Feast your eyes on indescribable beauty of Taoyuan Daxi’s old district in northern Taiwan

(Taiwan News photo)

TAIPEI (Taiwan News)--Daxi District, Taoyuan City is the only town in Taiwan where you can see a grand traditional Chinese courtyard house, an old street lined with houses with magnificent Baroque-style façades, a century-old park, traditional Japanese architecture, and the late President Chiang Kai-shek’s villa all in the old district of the town.

To visit this corner of Daxi is to feast your eyes on indescribable beauty of the architecture that spans more than 150 years.

I came to Daxi on Friday (June 22) by driving southbound on National Highway No. 3, and it took only about 35 minutes to get to Daxi from Taipei.

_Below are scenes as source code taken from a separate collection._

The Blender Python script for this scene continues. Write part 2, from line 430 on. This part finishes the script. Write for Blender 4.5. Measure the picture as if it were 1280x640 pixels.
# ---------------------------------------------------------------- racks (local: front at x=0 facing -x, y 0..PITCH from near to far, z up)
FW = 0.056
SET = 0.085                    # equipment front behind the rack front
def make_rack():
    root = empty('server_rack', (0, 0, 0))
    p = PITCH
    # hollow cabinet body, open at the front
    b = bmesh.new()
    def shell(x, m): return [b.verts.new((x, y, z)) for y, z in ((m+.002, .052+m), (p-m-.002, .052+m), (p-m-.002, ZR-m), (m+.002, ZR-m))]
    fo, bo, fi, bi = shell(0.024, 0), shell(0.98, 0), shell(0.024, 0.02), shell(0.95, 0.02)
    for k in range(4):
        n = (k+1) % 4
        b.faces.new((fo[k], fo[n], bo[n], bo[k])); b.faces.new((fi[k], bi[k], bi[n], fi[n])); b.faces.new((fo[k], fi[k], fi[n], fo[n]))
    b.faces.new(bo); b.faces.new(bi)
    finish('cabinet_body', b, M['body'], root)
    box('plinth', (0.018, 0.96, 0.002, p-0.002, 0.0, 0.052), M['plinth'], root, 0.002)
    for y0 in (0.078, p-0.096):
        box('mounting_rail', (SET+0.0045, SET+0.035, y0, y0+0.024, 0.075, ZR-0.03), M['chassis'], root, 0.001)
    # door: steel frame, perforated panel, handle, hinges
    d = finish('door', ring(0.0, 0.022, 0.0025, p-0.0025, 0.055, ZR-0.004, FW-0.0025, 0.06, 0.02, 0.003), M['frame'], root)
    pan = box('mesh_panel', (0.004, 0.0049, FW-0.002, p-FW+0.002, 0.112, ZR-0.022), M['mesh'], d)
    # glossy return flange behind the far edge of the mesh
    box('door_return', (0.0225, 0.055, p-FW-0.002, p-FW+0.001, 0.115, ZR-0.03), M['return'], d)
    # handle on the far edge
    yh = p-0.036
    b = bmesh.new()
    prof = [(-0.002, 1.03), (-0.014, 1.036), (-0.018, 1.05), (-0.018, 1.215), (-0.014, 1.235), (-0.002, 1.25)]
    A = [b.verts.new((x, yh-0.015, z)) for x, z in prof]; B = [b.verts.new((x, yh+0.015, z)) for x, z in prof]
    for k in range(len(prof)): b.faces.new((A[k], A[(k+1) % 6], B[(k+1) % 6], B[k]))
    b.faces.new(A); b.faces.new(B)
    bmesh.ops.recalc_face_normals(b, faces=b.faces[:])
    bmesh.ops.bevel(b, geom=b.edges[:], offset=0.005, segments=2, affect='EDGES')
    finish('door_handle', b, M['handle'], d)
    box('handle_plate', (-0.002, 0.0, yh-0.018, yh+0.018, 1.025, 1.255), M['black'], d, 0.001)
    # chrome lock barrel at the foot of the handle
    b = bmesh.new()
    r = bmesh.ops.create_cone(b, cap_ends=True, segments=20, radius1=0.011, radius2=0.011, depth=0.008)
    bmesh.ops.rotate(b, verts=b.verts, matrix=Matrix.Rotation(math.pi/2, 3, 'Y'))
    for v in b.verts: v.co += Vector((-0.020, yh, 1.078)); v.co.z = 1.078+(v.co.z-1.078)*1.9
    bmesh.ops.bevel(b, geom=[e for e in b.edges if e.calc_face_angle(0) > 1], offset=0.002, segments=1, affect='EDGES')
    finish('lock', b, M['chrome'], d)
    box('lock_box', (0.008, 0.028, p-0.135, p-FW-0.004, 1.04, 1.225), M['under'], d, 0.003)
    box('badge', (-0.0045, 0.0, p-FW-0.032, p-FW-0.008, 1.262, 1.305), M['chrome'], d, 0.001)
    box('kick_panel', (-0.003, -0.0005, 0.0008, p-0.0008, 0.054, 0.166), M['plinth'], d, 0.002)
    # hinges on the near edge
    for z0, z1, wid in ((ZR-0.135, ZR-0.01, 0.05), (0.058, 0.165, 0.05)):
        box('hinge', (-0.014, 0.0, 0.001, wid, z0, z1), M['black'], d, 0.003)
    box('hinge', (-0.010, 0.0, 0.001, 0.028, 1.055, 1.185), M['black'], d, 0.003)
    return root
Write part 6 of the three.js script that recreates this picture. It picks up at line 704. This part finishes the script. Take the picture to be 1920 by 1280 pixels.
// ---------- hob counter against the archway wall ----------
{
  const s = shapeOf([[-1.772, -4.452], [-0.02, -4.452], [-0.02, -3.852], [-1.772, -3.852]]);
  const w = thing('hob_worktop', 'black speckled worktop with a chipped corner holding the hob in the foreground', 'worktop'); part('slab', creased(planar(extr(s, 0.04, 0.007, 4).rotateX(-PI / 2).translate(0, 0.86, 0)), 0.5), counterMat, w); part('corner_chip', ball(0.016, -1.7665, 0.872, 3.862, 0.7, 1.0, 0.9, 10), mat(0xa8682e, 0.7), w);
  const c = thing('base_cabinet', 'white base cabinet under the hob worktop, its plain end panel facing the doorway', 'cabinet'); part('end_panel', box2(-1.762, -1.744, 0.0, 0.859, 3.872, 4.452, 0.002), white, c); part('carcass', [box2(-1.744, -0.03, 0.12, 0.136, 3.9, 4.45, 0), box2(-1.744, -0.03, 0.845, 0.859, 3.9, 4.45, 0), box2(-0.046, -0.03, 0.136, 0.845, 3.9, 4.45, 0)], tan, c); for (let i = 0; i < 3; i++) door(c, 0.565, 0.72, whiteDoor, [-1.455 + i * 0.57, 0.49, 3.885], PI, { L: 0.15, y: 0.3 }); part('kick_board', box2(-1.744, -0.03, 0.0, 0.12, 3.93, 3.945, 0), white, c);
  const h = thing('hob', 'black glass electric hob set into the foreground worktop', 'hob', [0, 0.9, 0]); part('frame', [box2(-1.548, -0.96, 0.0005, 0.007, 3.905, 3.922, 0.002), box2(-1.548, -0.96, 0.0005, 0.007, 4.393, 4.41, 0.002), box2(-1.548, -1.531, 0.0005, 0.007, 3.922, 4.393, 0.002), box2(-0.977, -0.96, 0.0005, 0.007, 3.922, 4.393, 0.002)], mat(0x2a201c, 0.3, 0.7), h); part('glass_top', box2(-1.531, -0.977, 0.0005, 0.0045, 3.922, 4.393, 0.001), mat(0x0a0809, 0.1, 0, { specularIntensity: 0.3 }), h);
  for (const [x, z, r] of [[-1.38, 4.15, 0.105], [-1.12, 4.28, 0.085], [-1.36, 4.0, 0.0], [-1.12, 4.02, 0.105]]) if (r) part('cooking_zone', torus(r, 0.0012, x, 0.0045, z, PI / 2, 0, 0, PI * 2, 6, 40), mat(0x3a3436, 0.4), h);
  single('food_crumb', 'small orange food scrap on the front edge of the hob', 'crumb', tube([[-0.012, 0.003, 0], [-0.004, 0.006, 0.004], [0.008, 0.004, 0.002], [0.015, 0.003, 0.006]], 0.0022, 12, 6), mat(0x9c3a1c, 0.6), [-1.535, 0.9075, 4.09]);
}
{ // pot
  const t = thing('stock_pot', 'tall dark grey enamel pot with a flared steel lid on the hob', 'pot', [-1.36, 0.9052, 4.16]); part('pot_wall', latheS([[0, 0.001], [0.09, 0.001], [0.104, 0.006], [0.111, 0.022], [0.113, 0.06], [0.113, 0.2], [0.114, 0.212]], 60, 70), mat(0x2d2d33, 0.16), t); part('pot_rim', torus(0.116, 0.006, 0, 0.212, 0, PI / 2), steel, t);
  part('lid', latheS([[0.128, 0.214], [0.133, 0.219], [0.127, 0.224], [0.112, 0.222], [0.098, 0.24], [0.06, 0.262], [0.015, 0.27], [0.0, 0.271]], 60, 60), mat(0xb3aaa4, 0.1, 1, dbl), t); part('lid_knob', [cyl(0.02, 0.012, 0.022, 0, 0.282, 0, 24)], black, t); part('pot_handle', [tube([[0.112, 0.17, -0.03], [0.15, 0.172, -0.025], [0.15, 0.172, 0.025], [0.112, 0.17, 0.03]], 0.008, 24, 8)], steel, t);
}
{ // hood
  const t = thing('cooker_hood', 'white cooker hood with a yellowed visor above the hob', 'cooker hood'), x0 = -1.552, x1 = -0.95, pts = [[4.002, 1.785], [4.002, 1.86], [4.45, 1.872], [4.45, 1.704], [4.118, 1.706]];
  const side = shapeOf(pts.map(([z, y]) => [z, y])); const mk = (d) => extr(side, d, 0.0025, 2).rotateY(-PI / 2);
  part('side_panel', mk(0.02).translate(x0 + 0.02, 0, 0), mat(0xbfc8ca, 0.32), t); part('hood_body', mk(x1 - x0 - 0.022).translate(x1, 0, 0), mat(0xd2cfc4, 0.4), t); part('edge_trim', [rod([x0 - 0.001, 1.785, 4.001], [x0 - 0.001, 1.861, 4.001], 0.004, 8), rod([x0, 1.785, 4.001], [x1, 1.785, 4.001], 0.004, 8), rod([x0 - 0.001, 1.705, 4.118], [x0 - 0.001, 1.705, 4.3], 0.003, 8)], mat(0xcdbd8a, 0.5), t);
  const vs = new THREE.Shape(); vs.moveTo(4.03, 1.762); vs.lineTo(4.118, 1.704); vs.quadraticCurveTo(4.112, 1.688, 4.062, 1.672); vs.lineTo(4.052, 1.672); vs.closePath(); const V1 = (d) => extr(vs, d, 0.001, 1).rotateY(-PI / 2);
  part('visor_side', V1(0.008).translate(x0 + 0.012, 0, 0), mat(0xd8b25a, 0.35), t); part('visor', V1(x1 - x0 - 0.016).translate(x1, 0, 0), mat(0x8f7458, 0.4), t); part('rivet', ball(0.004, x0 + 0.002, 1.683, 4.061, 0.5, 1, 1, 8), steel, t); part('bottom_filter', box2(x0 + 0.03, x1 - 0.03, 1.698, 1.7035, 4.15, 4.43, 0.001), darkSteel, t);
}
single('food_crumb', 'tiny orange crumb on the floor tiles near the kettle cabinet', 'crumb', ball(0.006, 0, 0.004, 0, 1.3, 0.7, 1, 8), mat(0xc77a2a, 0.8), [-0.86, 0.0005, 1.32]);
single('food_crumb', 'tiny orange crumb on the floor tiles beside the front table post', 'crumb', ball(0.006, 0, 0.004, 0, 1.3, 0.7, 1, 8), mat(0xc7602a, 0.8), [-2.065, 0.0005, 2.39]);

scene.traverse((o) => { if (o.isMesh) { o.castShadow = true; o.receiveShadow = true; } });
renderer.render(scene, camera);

My first stop at Daxi was the Li Teng-Fang Mansion (李騰芳古宅), which is designated as a national historic monument. The mansion is the house of the Li family, who came to Daxi to farm in the Yuemei (月眉) area during the Qing Dynasty and later prospered in rice trading by taking advantage of river navigation. Now it’s almost unimaginable that during the old time, people transported goods over rivers between Daxi, Taoyuan and Tamsui Port on the north coast.

Li Teng-Fang Mansion

Golden paddy fields outside the Li Teng-Fang Mansion

According to the introduction erected near the gate of the old mansion, the Li family began building their mansion in 1860 and completed it in 1864; in the following year family member Li Teng-fang passed the provincial civil service examination, enabling the family to erect a flagpole in its outer courtyard and hang a congratulatory plaque in its house.

Therefore, the Lee Ting-fang ancient residence possesses the characteristics of both a farmhouse and a governmental official’s residence, which is a rare combination of the layouts of a traditional san-ho-yuan (three-section compound) and a szu-ho-yuan (four-section compound).

The flagpole bases, which feature stone sculpture, are still standing divinely in the courtyard today, but the plaque was said to have been stolen and the current one is a remake.

One of the flagpole bases

Admission to the national monument is free, and the opening hours are 9:30 a.m. to 5 p.m. Tuesday through Sunday. The mansion is open on national holidays but closed on Mondays.

My second stop was the Heping Old Street (和平老街). Right after I parked my car, I had a big bawl of shaved ice at a nearby ice shop near the decorated archway at the entrance of the Heping Old Street.

Stores along the old street sell local specialties, such as dried or braised bean curd. The old street has witnessed the prosperity river transportation had brought to this town long ago.

An alleyway called Yuemei Passage (月眉通路) located on the left of No. 38 of Heping Street is the starting point of an ancient trail that connects the old street and the Yuemei area. Visitors can take this trail and walk or bike 1.2 kilometers to visit the Li Teng-Fang Mansion.

The Yuemei Passage (月眉通路)

At the end of the old street, I turned left and walked a couple of hundred meters to get to the Daxi Zhongzheng Park, which is located on the terrace of Tahan River. According to the park’s introduction, the park was established in 1912, one year after the Republic of China was created.

The park has tall old trees, many chairs under the trees and pavilions that provide visitors with a peaceful environment to rest in.

Daxi Zhongzheng Park

While strolling around the park, I came across a YouBike station at a street corner across the park, so visitors also have the option of riding a YouBike to visit Daxi’s old district, including the Li Teng-Fang Mansion, which is located in the Tahan river valley on the outskirts of the old district.

At one end of the century-old park, I came across the Daxi Assembly Hall, the construction of which was completed in 1923. The assembly hall was where civilians and government officials in Daxi met and held activities during the Japanese rule.

The Daxi Assembly Hall

In the 1950s, the adjunct bedrooms and kitchen of the assembly hall were converted into the late President Chiang Kai-shek’s villa with a reception room, a restaurant, a kitchen, bedrooms and a study. The villa looks plain on the outside and its gable roofs are covered by Japanese-style black tiles.

Late President Chiang Kai-shek’s Daxi villa

Unfortunately, both the assembly hall and Chiang’s villa were under repair for reopening in the future and would remain closed for a period of time. However, visitors can still take a peek at the outsides of both buildings up close.

Located closely to the assembly hall and Chiang's villa is the Daxi Bushido Hall (武德殿). Built in 1935, the hall has a structural form that originated in the style of a traditional Japanese Shinto shrine. Back in the Japanese occupation period, the hall was where the police practiced judo and kendo, according to the building’s introduction. From 1950 to 1999, it was used by the military police who guarded Chiang’s villa.

The Daxi Bushido Hall

Before calling it a day, I had some braised bean curd at a store near the Daxi Elementary School.